There is no record of where and how frequently the congregation met before 1837. The Old Zion Meeting House was a one-room log building constructed around 1837 on land Agnes Mayfield White inherited from Abraham Mayfield. In 1859, David Hall deeded land to Durell Gholson with the clause, “except for Zion Meeting House,” in order to protect the old church. The 1800’s were tumultuous times in America and in the Methodist Church. A schism took place at the 1844 General Conference of the Methodist Episcopal Church over the issue of slavery. The Denomination split North and South and Zion MEC became Zion Methodist Episcopal Church, South. In the mid 1800’s, Zion, Ridgeway, Middleburg, Jerusalem, Tabernacle, and Union Church Virginia were all part of the Ridgeway Methodist Episcopal Church, South Circuit. Preaching services were held once a month as the six churches shared a single minister.

The first Trustees were appointed after the Civil War in 1870: John Hilliard White, Ham Fleming, Captain J.H. Mayfield, John Patillo, R.F. Rose, and William Paschall. At the tail end of the Reconstruction era, something of a spiritual renewal swept across these parts.
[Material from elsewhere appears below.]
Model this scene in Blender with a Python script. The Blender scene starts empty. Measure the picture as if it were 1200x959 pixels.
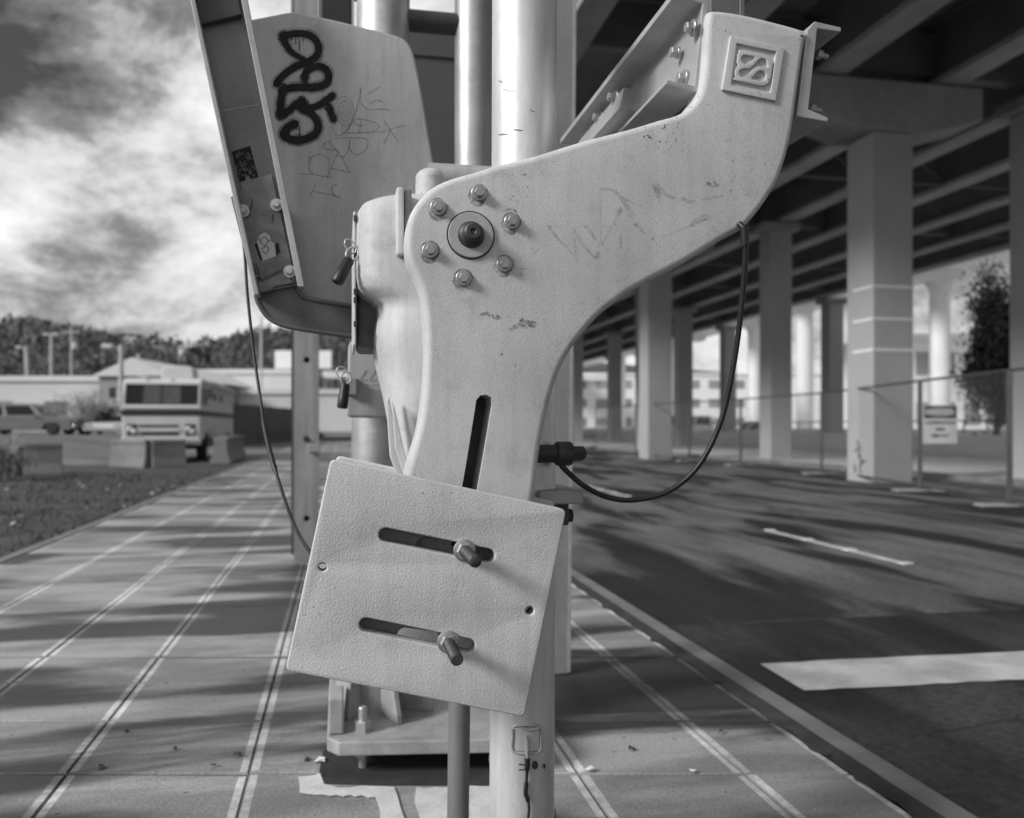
import bpy, bmesh, math, random
from mathutils import Vector, Matrix, Euler
R = math.radians
rnd = random.Random(7)
SC = bpy.context.scene
COL = SC.collection
# ------------------------------------------------------------------ camera, sky, sun, exposure
A = math.atan(.2); CA, SA = math.cos(A), math.sin(A)      # the road (world +Y) runs 11.3 deg left of the view axis
EYE = 1.05
cam = bpy.data.cameras.new('camera'); camo = bpy.data.objects.new('camera', cam); COL.objects.link(camo)
camo.location = (0, 0, EYE); camo.rotation_euler = (R(90), 0, -A)
cam.sensor_width = 36; cam.lens = 30; cam.shift_y = 20.5/1200
cam.clip_start = .05; cam.clip_end = 5000
cam.dof.use_dof = True; cam.dof.focus_distance = 1.6; cam.dof.aperture_fstop = 3.2
SC.camera = camo
SUN_EL, SUN_AZ = R(30), R(250)        # azimuth clockwise from +Y: behind the camera and to its left, veiled by cloud
w = bpy.data.worlds.new('World'); SC.world = w; w.use_nodes = True
nt = w.node_tree; N = nt.nodes; L = nt.links; N.clear()
def nn(t, **k):
    n = N.new(t)
    for a, b in k.items(): setattr(n, a, b)
    return n
sky = nn('ShaderNodeTexSky', sky_type='NISHITA', sun_disc=False, sun_elevation=SUN_EL, sun_rotation=SUN_AZ)
bw = nn('ShaderNodeRGBToBW'); L.new(sky.outputs[0], bw.inputs[0])
tc = nn('ShaderNodeTexCoord'); sep = nn('ShaderNodeSeparateXYZ'); L.new(tc.outputs['Generated'], sep.inputs[0])
def wm(op, a, b):
    n = nn('ShaderNodeMath', operation=op)
    for i, q in enumerate((a, b)):
        if isinstance(q, (int, float)): n.inputs[i].default_value = q
        else: L.new(q, n.inputs[i])
    return n.outputs[0]
CLOUD_OFF = (2.74955, 6.70014, -3.75589)
mp = nn('ShaderNodeMapping'); L.new(tc.outputs['Generated'], mp.inputs[0]); mp.inputs['Location'].default_value = CLOUD_OFF; mp.inputs['Scale'].default_value = (1, 1, 1.75)
n1 = nn('ShaderNodeTexNoise'); L.new(mp.outputs[0], n1.inputs['Vector']); n1.inputs['Scale'].default_value = 3.6; n1.inputs['Detail'].default_value = 13; n1.inputs['Roughness'].default_value = .65; n1.inputs['Distortion'].default_value = .25
rp = nn('ShaderNodeValToRGB'); L.new(n1.outputs['Fac'], rp.inputs[0])
e = rp.color_ramp.elements; e[0].position = .34; e[0].color = (.05, .05, .05, 1); e[1].position = .64; e[1].color = (1, 1, 1, 1)
k = rp.color_ramp.elements.new(.43); k.color = (.24, .24, .24, 1); k = rp.color_ramp.elements.new(.52); k.color = (.66, .66, .66, 1)
rb = nn('ShaderNodeRGBToBW'); L.new(rp.outputs[0], rb.inputs[0])
# clouds carry most of the light; a little of the clear sky shows through
tot = wm('ADD', wm('MULTIPLY', rb.outputs[0], 8.6), wm('MULTIPLY', bw.outputs[0], .12))
bg = nn('ShaderNodeBackground'); L.new(tot, bg.inputs[0]); bg.inputs[1].default_value = .085
wo = nn('ShaderNodeOutputWorld'); L.new(bg.outputs[0], wo.inputs[0])
sl = bpy.data.lights.new('sun', 'SUN'); sl.energy = 2.2; sl.angle = R(15); sl.color = (1, 1, 1)
so = bpy.data.objects.new('sun', sl); COL.objects.link(so)
sd = Vector((math.sin(SUN_AZ)*math.cos(SUN_EL), math.cos(SUN_AZ)*math.cos(SUN_EL), math.sin(SUN_EL)))
so.rotation_euler = sd.to_track_quat('Z', 'Y').to_euler(); so.location = (-6, -8, 9)
vs = SC.view_settings; vs.view_transform = 'Standard'; vs.look = 'None'; vs.exposure = .5; vs.gamma = 1; vs.use_curve_mapping = False
SC.render.film_transparent = False
SC.cycles.max_bounces = 8

# ------------------------------------------------------------------ helpers
def ray(px, py):
    cx = (px-600)/1000; return Vector((cx*CA+SA, -cx*SA+CA, (500-py)/1000))
CAMP = Vector((0, 0, EYE))
def at(px, py, v):
    r = ray(px, py); return CAMP + r*(v/r.y)
def atx(px, py, x):
    r = ray(px, py); return CAMP + r*(x/r.x)
def pt(px, py, t): return CAMP + ray(px, py)*t
def gr(px, py, z=0.):
    r = ray(px, py); return CAMP + r*((z-EYE)/r.z)
def lx(px, v): return at(px, 500, v).x

class MB:
    def __init__(s): s.v = []; s.f = []; s.m = []
    def add(s, vs, fs, m=0):
        o = len(s.v); s.v += [Vector(p) for p in vs]
        for f in fs: s.f.append([o+i for i in f]); s.m.append(m)
        return s
    def box(s, p0, p1, m=0):
        x0, y0, z0 = p0; x1, y1, z1 = p1
        return s.add([(x0,y0,z0),(x1,y0,z0),(x1,y1,z0),(x0,y1,z0),(x0,y0,z1),(x1,y0,z1),(x1,y1,z1),(x0,y1,z1)],
              [(3,2,1,0),(4,5,6,7),(0,1,5,4),(1,2,6,5),(2,3,7,6),(3,0,4,7)], m)
    def cbox(s, c, d, rot=None, m=0):
        M = rot.to_matrix() if rot is not None else Matrix.Identity(3)
        vs = [Vector(c)+M@Vector((a*d[0]/2, b*d[1]/2, e*d[2]/2)) for e in (-1,1) for a,b in ((-1,-1),(1,-1),(1,1),(-1,1))]
        return s.add(vs, [(3,2,1,0),(4,5,6,7),(0,1,5,4),(1,2,6,5),(2,3,7,6),(3,0,4,7)], m)
    def prism(s, poly, vec, m=0):
        n = len(poly); P = [Vector(p) for p in poly]; V = Vector(vec)
        nrm = Vector((0,0,0))
        for i in range(n): nrm += P[i].cross(P[(i+1)%n])
        if nrm.dot(V) > 0: P.reverse()
        return s.add(P+[p+V for p in P], [tuple(range(n)), tuple(range(2*n-1, n-1, -1))]+[(i, n+i, n+(i+1)%n, (i+1)%n) for i in range(n)], m)
    def loft(s, rings, m=0, caps=True):
        n = len(rings[0]); vs = [p for r in rings for p in r]; fs = []
        for k in range(len(rings)-1):
            for i in range(n): fs.append((k*n+i, k*n+(i+1)%n, (k+1)*n+(i+1)%n, (k+1)*n+i))
        if caps: fs += [tuple(range(n-1, -1, -1)), tuple(range((len(rings)-1)*n, len(rings)*n))]
        return s.add(vs, fs, m)
    def tube(s, pts, r, n=8, m=0):
        P = [Vector(p) for p in pts]; rs = r if isinstance(r, (list, tuple)) else [r]*len(P)
        up = None; rings = []
        for i, p in enumerate(P):
            d = (P[min(i+1, len(P)-1)]-P[max(i-1, 0)]).normalized()
            if up is None: up = Vector((0,0,1)) if abs(d.z) < .9 else Vector((1,0,0))
            a = up.cross(d).normalized(); b = d.cross(a).normalized(); up = b
            rings.append([p+(a*math.cos(2*math.pi*k/n)+b*math.sin(2*math.pi*k/n))*rs[i] for k in range(n)])
        return s.loft(rings, m)
    def lathe(s, prof, org, axis, n=24, m=0, start=0):
        ax = Vector(axis).normalized(); a = ax.orthogonal().normalized(); b = ax.cross(a); o = Vector(org)
        return s.loft([[o+ax*h+(a*math.cos(2*math.pi*k/n+start)+b*math.sin(2*math.pi*k/n+start))*max(r, 1e-4) for k in range(n)] for r, h in prof], m)
    def quad(s, a, b, c, d, m=0): return s.add([a,b,c,d], [(0,1,2,3)], m)
    def build(s, name, mats, parent=None, smooth=35, bevel=0, seg=2, loc=None):
        off = Vector((0,0,0))
        if parent is not None: off = WORLD[parent.name]
        base = Vector(loc) if loc is not None else off
        me = bpy.data.meshes.new(name); me.from_pydata([tuple(p-base) for p in s.v], [], s.f)
        for q in (mats if isinstance(mats, (list, tuple)) else [mats]): me.materials.append(q)
        me.polygons.foreach_set('material_index', s.m)
        bm = bmesh.new(); bm.from_mesh(me); bmesh.ops.recalc_face_normals(bm, faces=bm.faces); bm.to_mesh(me); bm.free()
        return finish(name, me, parent, smooth, bevel, seg, base)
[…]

Church attendance went up and a recommitment to faith spread through the churches. In 1874, the second Old Zion Meeting House, a plank structure, was built to replace the log church. It was customary in those days for ladies to sit on one side of the sanctuary and gentlemen to sit on the other. Revival services, camp meetings, were held annually and lasted for two weeks. People came from miles around to attend these services, overflowing the church. Barrels of water were hauled up by wagon from the spring behind the church to accommodate the many people and their horses and mules.  Everyone was welcome and invited to these meetings. However, since most congregations remained segregated for another century, accommodations had to be made. A shed, or lean-to, was built onto the church with a window cut into the wall so that “black folk” could worship.